**Provided material**

▼

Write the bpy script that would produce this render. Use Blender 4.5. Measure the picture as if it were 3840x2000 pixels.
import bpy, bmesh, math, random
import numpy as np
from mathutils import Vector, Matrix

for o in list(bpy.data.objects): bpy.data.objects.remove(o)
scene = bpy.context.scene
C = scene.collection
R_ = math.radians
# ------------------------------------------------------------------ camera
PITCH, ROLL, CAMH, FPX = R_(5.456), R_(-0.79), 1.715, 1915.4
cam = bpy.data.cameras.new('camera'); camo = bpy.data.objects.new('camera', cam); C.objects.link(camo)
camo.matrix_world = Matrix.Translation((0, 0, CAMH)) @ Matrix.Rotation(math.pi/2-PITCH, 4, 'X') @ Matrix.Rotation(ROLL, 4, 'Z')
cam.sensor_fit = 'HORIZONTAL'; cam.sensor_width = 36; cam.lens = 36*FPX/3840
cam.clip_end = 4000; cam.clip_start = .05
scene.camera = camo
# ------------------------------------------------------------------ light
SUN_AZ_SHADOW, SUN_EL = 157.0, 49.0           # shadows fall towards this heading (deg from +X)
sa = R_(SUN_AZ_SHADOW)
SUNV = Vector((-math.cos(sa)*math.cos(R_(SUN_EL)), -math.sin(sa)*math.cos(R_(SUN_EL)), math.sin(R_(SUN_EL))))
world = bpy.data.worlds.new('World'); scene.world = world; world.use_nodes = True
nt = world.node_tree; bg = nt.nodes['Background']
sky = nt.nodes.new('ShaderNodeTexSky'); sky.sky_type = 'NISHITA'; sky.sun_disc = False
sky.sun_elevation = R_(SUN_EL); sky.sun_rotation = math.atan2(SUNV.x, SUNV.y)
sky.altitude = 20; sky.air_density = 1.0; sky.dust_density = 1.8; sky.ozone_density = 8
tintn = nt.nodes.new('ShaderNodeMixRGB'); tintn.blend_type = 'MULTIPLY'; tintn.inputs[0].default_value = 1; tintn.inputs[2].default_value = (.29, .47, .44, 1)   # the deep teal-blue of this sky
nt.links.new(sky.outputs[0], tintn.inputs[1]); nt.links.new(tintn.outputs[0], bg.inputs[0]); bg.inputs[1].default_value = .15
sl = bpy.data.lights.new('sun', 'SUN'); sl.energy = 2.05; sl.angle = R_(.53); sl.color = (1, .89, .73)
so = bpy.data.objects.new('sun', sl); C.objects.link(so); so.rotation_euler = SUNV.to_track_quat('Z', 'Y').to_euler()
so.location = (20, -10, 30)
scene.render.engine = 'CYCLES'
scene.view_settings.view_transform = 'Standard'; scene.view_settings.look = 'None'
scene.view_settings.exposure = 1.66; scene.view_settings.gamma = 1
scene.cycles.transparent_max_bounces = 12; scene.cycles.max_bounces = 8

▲

**Do this**
Extract, word for word, each line of the listing above.

**Full answer**
Write the bpy script that would produce this render. Use Blender 4.5. Measure the picture as if it were 3840x2000 pixels.
import bpy, bmesh, math, random
import numpy as np
from mathutils import Vector, Matrix

for o in list(bpy.data.objects): bpy.data.objects.remove(o)
scene = bpy.context.scene
C = scene.collection
R_ = math.radians
# ------------------------------------------------------------------ camera
PITCH, ROLL, CAMH, FPX = R_(5.456), R_(-0.79), 1.715, 1915.4
cam = bpy.data.cameras.new('camera'); camo = bpy.data.objects.new('camera', cam); C.objects.link(camo)
camo.matrix_world = Matrix.Translation((0, 0, CAMH)) @ Matrix.Rotation(math.pi/2-PITCH, 4, 'X') @ Matrix.Rotation(ROLL, 4, 'Z')
cam.sensor_fit = 'HORIZONTAL'; cam.sensor_width = 36; cam.lens = 36*FPX/3840
cam.clip_end = 4000; cam.clip_start = .05
scene.camera = camo
# ------------------------------------------------------------------ light
SUN_AZ_SHADOW, SUN_EL = 157.0, 49.0           # shadows fall towards this heading (deg from +X)
sa = R_(SUN_AZ_SHADOW)
SUNV = Vector((-math.cos(sa)*math.cos(R_(SUN_EL)), -math.sin(sa)*math.cos(R_(SUN_EL)), math.sin(R_(SUN_EL))))
world = bpy.data.worlds.new('World'); scene.world = world; world.use_nodes = True
nt = world.node_tree; bg = nt.nodes['Background']
sky = nt.nodes.new('ShaderNodeTexSky'); sky.sky_type = 'NISHITA'; sky.sun_disc = False
sky.sun_elevation = R_(SUN_EL); sky.sun_rotation = math.atan2(SUNV.x, SUNV.y)
sky.altitude = 20; sky.air_density = 1.0; sky.dust_density = 1.8; sky.ozone_density = 8
tintn = nt.nodes.new('ShaderNodeMixRGB'); tintn.blend_type = 'MULTIPLY'; tintn.inputs[0].default_value = 1; tintn.inputs[2].default_value = (.29, .47, .44, 1)   # the deep teal-blue of this sky
nt.links.new(sky.outputs[0], tintn.inputs[1]); nt.links.new(tintn.outputs[0], bg.inputs[0]); bg.inputs[1].default_value = .15
sl = bpy.data.lights.new('sun', 'SUN'); sl.energy = 2.05; sl.angle = R_(.53); sl.color = (1, .89, .73)
so = bpy.data.objects.new('sun', sl); C.objects.link(so); so.rotation_euler = SUNV.to_track_quat('Z', 'Y').to_euler()
so.location = (20, -10, 30)
scene.render.engine = 'CYCLES'
scene.view_settings.view_transform = 'Standard'; scene.view_settings.look = 'None'
scene.view_settings.exposure = 1.66; scene.view_settings.gamma = 1
scene.cycles.transparent_max_bounces = 12; scene.cycles.max_bounces = 8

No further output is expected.